### Data shown
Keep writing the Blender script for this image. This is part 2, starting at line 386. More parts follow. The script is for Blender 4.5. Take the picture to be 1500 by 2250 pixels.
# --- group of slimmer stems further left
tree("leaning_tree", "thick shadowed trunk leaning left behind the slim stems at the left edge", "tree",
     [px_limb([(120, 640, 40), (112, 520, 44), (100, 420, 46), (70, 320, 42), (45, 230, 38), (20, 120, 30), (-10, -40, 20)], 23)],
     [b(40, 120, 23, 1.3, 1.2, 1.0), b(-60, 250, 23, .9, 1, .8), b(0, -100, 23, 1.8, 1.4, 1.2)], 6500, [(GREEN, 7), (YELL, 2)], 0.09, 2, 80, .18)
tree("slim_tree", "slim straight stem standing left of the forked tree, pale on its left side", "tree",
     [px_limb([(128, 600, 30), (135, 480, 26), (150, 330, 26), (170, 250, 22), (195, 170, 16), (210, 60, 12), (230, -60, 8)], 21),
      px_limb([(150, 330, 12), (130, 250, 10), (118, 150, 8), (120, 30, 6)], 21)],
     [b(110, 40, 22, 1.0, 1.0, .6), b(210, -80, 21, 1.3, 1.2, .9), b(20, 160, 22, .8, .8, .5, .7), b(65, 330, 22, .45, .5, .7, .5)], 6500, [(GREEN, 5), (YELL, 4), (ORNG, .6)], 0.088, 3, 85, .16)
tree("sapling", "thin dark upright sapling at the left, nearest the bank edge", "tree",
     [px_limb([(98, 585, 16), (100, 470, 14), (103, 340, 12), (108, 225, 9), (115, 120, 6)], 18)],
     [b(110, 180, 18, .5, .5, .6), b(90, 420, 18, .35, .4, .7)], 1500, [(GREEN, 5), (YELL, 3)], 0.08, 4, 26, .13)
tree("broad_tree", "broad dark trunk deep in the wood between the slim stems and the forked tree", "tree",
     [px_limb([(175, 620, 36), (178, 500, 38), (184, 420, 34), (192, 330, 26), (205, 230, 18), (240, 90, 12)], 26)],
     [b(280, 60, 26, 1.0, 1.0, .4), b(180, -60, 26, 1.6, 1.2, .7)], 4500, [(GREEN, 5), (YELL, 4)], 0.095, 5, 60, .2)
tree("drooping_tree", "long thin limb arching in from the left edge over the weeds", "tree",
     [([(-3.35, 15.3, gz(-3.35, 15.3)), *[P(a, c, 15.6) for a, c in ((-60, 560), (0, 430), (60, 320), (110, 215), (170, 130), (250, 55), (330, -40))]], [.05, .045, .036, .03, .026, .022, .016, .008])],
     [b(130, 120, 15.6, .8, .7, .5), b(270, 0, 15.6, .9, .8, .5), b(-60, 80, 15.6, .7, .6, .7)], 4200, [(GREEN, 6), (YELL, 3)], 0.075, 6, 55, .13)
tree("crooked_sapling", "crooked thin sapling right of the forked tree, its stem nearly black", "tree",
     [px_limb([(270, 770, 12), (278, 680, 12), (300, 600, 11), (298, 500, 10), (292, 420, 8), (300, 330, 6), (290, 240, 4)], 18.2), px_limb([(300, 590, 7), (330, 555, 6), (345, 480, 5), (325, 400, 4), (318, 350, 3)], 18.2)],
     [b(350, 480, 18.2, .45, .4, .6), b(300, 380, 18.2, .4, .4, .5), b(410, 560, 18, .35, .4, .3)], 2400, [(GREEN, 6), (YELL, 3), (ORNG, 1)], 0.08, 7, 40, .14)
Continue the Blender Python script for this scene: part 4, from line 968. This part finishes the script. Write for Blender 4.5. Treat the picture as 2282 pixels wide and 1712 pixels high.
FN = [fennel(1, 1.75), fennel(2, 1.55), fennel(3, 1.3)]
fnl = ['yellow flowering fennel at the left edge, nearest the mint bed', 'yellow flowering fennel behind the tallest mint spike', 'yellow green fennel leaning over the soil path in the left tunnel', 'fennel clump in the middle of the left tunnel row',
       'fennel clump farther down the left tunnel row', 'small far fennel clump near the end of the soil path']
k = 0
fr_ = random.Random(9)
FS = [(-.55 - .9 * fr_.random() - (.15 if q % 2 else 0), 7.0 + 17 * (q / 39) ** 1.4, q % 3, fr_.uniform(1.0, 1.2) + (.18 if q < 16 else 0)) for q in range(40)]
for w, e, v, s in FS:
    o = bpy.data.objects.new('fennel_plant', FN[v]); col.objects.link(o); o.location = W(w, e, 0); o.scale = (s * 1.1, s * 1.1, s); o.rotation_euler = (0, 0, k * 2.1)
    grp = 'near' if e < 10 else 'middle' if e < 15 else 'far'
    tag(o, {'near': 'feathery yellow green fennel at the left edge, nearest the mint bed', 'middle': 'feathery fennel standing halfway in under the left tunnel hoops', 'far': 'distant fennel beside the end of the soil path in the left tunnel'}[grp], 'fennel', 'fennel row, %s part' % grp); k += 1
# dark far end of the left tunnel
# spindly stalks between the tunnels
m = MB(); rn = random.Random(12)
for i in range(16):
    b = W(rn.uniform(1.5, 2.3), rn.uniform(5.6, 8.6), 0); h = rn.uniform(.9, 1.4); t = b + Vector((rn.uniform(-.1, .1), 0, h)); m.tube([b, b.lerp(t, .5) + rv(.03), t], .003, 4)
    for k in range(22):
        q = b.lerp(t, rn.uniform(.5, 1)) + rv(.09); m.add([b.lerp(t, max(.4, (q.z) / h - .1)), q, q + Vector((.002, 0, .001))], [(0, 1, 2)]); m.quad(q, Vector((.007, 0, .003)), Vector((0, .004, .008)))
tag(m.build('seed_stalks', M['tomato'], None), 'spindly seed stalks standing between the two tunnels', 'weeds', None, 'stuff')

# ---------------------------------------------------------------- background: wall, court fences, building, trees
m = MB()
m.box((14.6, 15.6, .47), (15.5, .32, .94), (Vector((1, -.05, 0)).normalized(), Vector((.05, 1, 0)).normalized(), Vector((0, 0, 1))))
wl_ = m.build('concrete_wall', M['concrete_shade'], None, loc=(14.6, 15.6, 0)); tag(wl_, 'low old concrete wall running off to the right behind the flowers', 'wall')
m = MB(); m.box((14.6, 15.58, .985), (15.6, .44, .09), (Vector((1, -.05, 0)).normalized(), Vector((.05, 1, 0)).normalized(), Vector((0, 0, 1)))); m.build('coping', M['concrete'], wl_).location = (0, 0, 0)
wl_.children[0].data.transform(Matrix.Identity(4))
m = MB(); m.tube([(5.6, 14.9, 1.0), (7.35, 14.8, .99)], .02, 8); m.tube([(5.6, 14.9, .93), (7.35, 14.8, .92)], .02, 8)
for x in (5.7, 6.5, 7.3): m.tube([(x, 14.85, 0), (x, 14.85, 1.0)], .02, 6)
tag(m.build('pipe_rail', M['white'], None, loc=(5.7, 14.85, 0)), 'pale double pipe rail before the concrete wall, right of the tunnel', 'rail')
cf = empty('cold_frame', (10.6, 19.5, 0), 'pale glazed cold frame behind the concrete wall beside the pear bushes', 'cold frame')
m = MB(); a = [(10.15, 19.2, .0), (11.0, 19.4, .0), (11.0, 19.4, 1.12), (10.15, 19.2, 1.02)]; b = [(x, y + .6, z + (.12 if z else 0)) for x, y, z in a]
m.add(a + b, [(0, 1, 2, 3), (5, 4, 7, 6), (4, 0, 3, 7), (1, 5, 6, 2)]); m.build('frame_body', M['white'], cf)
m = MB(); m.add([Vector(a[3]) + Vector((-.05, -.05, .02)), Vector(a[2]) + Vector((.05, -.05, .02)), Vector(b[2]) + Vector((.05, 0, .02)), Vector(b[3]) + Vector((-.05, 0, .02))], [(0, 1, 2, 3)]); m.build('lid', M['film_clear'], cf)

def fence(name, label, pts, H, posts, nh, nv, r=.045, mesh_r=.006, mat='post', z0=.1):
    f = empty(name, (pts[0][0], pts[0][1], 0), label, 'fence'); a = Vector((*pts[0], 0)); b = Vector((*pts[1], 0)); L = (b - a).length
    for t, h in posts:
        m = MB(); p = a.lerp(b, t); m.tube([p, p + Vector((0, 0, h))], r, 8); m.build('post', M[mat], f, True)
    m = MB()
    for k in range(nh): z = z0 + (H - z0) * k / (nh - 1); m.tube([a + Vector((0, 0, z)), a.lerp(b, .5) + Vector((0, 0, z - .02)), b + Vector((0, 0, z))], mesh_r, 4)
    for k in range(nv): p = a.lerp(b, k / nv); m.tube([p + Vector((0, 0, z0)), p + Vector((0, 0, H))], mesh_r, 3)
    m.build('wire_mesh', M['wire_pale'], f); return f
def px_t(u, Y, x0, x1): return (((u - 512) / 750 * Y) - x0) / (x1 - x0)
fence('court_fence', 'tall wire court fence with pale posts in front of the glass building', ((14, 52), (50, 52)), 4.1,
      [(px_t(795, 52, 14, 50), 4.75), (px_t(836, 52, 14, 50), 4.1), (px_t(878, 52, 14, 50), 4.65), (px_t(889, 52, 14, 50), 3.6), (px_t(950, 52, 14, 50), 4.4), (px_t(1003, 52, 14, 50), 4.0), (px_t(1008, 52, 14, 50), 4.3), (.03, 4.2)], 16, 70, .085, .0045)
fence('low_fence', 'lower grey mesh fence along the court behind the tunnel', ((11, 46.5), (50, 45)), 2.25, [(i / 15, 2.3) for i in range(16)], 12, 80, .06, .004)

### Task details
Reproduce each line of the material containing the word "from".

### Completed task
tree("drooping_tree", "long thin limb arching in from the left edge over the weeds", "tree",
Continue the Blender Python script for this scene: part 4, from line 968. This part finishes the script. Write for Blender 4.5. Treat the picture as 2282 pixels wide and 1712 pixels high.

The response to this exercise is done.